If White had done his research he would have been aware of the existence of the mons pietatis of the XIIth century. He would also have been aware of the Salamanca School of economists of the XVth and XVIth century and the great advances they made in economics and finance.

So essentially, in the space of one paragraph White is dishonest in three ways:

(1) He makes a claim about Benedict XIV's teaching but fails to substantiate it from primary sources. Instead he cites one polemical secondary source and another secondary source almost impossible to substantiate.

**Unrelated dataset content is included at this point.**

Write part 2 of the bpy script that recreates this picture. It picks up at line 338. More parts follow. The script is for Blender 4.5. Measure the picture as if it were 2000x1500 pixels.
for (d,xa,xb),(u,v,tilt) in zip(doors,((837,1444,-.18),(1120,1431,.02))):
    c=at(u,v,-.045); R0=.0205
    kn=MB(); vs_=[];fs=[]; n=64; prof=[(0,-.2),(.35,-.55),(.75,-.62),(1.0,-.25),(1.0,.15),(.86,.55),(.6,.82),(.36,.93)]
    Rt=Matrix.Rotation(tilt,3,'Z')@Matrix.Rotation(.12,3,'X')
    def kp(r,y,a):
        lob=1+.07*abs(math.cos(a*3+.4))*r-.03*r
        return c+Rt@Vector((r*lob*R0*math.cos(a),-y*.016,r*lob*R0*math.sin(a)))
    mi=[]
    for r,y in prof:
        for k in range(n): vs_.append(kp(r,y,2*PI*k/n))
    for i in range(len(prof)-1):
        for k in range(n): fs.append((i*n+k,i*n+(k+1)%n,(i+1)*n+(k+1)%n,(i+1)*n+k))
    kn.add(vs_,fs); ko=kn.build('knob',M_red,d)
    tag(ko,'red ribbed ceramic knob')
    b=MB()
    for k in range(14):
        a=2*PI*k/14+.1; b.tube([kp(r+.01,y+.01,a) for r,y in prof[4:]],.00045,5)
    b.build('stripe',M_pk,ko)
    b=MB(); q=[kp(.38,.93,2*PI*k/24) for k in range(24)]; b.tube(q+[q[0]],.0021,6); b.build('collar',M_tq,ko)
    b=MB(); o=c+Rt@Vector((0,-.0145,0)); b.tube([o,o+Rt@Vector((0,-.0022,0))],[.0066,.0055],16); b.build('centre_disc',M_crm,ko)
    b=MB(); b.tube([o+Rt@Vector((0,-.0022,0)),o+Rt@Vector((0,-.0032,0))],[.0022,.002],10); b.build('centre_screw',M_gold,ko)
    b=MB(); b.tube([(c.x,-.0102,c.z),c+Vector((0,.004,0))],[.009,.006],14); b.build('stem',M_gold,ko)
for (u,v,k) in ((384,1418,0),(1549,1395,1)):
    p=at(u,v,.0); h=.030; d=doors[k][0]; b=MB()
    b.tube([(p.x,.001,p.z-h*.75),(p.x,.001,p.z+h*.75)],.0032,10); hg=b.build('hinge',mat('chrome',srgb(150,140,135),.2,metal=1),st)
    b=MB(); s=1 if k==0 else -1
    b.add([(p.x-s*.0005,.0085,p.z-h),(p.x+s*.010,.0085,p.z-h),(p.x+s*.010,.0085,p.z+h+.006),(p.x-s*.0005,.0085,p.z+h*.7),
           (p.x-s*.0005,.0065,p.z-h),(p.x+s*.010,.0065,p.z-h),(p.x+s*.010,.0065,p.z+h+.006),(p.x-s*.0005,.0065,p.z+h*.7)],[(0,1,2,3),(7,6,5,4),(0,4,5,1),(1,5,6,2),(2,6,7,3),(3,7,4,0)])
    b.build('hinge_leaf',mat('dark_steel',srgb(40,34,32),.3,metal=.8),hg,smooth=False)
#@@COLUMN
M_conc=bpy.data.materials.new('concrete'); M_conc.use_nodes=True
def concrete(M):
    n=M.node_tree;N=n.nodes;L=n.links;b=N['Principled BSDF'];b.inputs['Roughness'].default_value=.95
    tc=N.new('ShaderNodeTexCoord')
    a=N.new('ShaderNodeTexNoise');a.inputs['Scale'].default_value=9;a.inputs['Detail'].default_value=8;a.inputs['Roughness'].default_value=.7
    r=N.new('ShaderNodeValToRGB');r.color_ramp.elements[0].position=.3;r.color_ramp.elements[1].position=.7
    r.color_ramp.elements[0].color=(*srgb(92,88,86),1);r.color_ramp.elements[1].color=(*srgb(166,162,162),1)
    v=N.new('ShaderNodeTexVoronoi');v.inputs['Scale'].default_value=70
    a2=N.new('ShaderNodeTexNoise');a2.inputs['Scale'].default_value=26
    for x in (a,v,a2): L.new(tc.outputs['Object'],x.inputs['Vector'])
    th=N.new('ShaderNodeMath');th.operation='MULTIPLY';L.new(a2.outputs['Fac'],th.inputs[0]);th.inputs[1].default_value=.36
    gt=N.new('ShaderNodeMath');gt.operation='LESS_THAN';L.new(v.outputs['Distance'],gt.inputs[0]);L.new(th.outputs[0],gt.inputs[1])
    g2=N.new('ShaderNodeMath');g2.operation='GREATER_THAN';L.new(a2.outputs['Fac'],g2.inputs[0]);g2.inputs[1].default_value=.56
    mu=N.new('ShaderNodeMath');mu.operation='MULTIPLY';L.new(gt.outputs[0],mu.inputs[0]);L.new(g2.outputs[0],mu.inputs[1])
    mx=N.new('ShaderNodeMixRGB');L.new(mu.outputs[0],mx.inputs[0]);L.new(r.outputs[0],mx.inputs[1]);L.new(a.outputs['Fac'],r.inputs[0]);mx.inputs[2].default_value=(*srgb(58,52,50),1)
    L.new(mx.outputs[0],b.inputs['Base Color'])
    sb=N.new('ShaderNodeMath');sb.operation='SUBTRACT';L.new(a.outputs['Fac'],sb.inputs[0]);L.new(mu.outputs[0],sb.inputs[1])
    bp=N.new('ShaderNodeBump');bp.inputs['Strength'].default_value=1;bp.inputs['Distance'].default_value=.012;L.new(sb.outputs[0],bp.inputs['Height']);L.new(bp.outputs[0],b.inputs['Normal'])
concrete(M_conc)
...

(2) He mischaracterizes a letter as a statement of Church law. It is nothing of the kind. No consultative letter sent to a small number of local bishops can be considered legislative. In fact, as to the matter of the loan contracts under discussion, the Pope specifically states in paragraph 7: "We decide nothing for the present; We also shall not decide now about the other contracts in which the theologians and canonists lack agreement."

(3) He makes a misleading statement about the historical significance of the letter: it is in perfect harmony with the statements of his predecessors. There is no "surrender" or "compromise" - it states absolutely nothing new.

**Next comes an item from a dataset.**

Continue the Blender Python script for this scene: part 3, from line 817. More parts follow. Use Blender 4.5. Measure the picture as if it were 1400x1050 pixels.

All this deliberate misleading is meant to buttress his larger argument which is also deceptive - that the Church was unalterably opposed to all forms of interest until matters came to a head in the late XVIIIth century and Benedict finally caved in and allowed Catholics to take and pay interest. This would come as a great surprise to all the bankers who operated with the Church's blessing throughout the Middle Ages.

This complete fabrication - that the Church opposed all forms of credit financing - ties in to the gneral pattern of deception in his book. He maintains that the Church acted to suppress developments in economic and financial theory. In point of fact the Church encouraged it, many Dominican philosophers made it their life's work, the school of Salamanca in Spain was the first group of free trade theorists in history, and the first great modern economist was the Irish Catholic, Jesuit-educated Richard Cantillon who was a student of the Salamanca school and was a financier in France.

White wants to pretend that the Church was at war with economic scholarship when it actually fostered it. To keep up the pretense he misrepresents, misquotes and misleads.

That's just one sentence in this execrable book.